Most of Wagner’s leitmotifs have more than one meaning: a philosophical (referential) meaning, and a dramatic meaning. In Tristan and Isolde, many of the leitmotifs are direct references to Schopenhauer. The leitmotifs used here are also strikingly similar to one another, which enables Wagner to easily slip from one to the next without an obvious break in the phrase. This characteristic also lends itself to the layering of melodic material, which gives a wonderful complexity of texture. The “love potion” motif, or “the drink of atonement,” is derived in this way, at least in part, from “the glance,” and the relationship between the two themes becomes central to the Prelude.  

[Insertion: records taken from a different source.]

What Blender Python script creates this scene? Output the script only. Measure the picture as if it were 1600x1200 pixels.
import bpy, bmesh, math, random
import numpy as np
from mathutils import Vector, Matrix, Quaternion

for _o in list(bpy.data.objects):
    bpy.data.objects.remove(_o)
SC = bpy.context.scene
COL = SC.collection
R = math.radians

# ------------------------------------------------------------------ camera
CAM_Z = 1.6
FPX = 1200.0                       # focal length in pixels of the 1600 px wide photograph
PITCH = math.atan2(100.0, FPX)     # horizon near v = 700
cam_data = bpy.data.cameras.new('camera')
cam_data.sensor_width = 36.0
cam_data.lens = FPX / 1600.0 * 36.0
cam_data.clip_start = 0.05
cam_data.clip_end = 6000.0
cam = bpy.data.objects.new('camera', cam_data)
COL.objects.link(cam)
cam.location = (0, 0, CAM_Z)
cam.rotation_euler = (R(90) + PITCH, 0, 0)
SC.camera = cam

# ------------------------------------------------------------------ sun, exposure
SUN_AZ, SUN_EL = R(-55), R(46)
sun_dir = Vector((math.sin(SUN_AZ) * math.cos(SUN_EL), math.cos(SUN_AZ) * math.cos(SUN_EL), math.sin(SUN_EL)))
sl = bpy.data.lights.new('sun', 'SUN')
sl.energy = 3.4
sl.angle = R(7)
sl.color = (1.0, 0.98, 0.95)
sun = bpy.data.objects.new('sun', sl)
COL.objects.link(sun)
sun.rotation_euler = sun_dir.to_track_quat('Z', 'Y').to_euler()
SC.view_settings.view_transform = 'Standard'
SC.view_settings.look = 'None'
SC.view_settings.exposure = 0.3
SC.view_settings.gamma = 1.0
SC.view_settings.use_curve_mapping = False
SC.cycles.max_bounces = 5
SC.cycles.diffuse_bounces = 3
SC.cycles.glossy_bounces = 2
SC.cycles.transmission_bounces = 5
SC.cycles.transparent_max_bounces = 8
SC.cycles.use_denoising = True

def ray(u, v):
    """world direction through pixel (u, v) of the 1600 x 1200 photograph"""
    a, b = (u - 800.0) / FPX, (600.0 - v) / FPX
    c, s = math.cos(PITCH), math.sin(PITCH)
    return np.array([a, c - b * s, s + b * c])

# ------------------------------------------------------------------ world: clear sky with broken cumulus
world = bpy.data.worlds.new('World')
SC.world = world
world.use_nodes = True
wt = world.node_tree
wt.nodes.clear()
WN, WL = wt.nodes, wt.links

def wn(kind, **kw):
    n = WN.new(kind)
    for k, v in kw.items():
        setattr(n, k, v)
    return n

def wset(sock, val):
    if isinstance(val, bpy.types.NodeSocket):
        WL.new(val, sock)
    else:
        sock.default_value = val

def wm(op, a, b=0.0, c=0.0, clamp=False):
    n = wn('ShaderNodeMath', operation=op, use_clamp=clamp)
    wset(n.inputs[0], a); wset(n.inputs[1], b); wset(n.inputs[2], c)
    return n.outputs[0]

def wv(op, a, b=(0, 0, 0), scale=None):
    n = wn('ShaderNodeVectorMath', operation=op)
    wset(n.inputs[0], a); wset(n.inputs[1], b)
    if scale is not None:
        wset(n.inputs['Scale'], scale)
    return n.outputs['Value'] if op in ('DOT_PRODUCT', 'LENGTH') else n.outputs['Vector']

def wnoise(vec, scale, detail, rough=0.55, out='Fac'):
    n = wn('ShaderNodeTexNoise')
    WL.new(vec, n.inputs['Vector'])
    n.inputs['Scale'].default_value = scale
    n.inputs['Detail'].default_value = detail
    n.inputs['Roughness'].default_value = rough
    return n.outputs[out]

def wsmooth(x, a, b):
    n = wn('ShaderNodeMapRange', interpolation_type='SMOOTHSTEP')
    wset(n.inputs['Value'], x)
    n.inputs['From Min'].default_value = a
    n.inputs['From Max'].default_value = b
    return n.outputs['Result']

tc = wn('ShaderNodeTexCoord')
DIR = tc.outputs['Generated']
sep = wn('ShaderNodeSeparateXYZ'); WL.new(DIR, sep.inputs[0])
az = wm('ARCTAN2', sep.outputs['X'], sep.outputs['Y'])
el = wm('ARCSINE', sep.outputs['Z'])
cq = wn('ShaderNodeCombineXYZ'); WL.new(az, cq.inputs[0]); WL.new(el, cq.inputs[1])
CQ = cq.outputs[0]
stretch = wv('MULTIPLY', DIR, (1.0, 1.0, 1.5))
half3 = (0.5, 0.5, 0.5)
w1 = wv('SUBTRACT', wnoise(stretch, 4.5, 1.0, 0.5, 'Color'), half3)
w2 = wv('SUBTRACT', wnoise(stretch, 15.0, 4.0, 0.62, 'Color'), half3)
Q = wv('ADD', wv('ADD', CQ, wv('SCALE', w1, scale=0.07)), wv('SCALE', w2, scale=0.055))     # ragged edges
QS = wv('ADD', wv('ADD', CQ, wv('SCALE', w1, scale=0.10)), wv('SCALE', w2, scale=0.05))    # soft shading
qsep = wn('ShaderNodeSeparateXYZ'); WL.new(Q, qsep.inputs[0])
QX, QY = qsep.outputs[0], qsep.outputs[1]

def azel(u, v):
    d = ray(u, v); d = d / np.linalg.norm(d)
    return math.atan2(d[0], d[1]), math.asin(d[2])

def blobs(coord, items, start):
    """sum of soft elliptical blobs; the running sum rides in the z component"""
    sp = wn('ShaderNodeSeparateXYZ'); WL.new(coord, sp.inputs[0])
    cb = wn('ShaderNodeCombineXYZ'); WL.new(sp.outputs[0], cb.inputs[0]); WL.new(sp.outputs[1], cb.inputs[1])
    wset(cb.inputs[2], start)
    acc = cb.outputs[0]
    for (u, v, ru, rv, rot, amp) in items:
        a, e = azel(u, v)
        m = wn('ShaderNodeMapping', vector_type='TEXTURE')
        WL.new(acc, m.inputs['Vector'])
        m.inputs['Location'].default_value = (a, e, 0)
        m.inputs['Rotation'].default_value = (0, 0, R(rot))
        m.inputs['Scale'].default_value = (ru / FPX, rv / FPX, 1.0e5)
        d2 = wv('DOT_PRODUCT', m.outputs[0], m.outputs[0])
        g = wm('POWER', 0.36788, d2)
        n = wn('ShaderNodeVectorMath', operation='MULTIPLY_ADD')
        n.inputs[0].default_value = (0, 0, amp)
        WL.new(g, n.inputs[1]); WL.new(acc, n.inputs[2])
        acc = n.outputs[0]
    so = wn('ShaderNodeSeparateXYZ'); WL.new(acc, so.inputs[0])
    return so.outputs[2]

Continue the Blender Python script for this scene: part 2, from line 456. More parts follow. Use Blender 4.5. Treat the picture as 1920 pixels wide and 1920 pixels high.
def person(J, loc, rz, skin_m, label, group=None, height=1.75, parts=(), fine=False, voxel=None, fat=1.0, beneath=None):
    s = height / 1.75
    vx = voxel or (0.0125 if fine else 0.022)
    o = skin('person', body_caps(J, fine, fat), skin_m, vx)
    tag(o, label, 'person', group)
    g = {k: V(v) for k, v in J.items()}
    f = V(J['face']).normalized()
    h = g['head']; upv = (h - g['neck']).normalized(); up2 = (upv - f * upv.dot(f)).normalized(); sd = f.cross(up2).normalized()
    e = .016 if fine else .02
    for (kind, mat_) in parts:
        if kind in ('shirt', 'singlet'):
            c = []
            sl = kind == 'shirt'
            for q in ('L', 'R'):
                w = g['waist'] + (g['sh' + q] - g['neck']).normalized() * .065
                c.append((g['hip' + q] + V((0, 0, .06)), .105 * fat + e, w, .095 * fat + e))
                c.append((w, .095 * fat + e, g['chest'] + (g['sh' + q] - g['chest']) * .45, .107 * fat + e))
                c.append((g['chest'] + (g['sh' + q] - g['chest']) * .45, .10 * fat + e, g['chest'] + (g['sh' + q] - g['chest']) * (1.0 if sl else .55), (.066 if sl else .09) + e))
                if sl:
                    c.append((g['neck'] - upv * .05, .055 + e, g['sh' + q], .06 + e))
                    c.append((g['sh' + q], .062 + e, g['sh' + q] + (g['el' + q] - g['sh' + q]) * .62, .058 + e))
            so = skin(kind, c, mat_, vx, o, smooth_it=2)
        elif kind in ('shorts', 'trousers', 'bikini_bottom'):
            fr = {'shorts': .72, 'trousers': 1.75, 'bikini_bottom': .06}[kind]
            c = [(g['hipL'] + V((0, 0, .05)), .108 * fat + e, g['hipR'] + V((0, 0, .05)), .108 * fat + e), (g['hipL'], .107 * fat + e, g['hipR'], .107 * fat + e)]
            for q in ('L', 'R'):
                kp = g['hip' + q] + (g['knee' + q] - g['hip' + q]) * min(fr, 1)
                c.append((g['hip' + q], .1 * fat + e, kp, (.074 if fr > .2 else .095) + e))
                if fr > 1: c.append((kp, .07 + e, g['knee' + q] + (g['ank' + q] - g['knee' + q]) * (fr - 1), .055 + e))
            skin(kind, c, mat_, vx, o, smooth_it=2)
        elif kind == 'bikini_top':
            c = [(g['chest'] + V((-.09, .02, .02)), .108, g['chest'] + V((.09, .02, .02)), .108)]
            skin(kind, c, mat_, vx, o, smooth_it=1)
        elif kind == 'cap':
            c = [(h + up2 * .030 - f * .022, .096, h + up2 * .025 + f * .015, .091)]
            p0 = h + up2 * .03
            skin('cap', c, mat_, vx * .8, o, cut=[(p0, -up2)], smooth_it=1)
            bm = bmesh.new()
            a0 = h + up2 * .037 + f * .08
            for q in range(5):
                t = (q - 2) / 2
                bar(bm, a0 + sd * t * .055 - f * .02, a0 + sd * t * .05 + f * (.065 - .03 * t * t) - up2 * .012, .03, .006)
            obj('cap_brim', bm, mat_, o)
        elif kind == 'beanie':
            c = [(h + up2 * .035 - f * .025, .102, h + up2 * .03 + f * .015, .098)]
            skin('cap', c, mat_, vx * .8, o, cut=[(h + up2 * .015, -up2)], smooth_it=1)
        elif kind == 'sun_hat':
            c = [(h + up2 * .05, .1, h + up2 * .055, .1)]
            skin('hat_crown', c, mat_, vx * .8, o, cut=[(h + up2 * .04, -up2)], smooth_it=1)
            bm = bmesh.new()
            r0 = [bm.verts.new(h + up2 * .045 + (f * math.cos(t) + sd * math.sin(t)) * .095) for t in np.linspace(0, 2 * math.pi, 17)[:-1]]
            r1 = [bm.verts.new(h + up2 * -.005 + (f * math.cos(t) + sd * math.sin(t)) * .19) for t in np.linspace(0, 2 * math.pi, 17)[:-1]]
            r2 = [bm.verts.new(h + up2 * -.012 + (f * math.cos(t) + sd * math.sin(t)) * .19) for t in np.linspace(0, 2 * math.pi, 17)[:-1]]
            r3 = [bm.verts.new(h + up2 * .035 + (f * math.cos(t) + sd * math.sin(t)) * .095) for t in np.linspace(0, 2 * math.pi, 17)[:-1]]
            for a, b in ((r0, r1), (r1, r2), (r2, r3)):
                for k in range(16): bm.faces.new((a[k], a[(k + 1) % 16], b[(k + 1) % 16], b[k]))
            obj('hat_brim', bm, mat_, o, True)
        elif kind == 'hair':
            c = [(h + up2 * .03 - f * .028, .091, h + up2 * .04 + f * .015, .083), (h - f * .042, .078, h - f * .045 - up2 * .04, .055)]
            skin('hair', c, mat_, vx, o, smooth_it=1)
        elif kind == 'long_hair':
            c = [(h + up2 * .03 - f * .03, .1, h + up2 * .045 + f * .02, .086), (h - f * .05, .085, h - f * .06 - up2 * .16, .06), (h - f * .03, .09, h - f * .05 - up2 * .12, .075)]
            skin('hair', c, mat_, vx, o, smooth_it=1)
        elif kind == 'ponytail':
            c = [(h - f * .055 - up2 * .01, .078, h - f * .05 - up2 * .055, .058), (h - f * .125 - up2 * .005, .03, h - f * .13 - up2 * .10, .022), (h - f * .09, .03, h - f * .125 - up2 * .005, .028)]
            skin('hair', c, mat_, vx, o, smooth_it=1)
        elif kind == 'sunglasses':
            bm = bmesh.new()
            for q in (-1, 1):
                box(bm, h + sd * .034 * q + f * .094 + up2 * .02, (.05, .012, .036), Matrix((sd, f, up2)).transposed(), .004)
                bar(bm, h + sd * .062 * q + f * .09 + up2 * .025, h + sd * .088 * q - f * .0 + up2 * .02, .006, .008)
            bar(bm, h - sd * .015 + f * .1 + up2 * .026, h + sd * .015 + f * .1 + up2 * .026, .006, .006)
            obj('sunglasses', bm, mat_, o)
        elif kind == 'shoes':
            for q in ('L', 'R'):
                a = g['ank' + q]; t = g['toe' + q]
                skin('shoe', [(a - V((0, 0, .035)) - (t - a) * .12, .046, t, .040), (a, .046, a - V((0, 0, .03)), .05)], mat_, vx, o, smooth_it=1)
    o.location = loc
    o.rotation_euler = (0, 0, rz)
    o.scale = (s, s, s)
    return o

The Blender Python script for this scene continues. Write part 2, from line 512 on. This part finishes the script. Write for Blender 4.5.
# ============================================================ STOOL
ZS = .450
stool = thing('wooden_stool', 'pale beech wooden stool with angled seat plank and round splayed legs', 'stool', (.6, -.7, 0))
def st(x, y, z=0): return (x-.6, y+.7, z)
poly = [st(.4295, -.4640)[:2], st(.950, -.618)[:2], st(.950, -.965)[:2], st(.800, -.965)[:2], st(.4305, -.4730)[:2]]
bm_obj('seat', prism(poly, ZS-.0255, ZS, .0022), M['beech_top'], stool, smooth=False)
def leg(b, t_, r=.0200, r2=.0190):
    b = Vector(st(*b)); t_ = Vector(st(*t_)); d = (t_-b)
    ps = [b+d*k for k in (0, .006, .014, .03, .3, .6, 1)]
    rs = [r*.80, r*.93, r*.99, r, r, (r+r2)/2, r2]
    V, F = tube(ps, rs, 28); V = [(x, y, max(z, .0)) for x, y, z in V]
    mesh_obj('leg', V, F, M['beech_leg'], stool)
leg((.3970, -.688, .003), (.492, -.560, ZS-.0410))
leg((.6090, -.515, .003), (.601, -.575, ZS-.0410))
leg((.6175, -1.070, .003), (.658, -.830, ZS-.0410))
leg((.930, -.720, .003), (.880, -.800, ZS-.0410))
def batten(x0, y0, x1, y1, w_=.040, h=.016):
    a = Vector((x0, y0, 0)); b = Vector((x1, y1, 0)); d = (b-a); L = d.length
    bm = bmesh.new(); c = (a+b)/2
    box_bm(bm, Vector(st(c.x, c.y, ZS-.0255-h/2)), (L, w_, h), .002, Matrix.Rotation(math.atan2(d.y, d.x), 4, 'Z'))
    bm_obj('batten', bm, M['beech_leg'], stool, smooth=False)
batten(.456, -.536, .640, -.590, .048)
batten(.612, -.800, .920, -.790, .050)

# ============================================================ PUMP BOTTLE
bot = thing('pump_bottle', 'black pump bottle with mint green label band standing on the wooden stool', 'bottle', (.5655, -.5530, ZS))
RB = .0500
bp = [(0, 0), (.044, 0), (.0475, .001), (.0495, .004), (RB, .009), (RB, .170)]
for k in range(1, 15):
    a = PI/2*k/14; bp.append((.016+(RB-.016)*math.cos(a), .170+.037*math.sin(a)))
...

In the last moments of the Prelude, we find ourselves in a sort of epilogue; there is no new material. Wagner outlines this section: “All forward momentum has been frustrated, and resolution is nowhere to be found – emotionally and dramatically, there is nothing but longing and yearning … the poetic idea behind … [is the] lovers’ main struggle against inner ardor [tied to their seeking death as an escape from desire].” According to Schopenhauer, such an escape is not possible because “suicide is the affirmation not the negation of the will.” Renowned conductor Bruno Walter declared, “Never before has my soul been deluged with such floods of sound and passion, never had my heart been consumed by such yearning and sublime bliss …” Though he disliked much of Wagner’s music, Richard Strauss said, “Tristan and Isolde marked the end of all Romanticism. Here the yearning of the entire nineteenth century is gathered in one focal point.” 

The Liebestod (“Love-Death”) is the final scene in the opera. At this point, Tristan has been fatally wounded and died in Isolde’s arms. Isolde imagines Tristan rising, transcending death. The transfiguration occurs when she “sinks down” beside him, finally achieving a spiritual union with Tristan in death.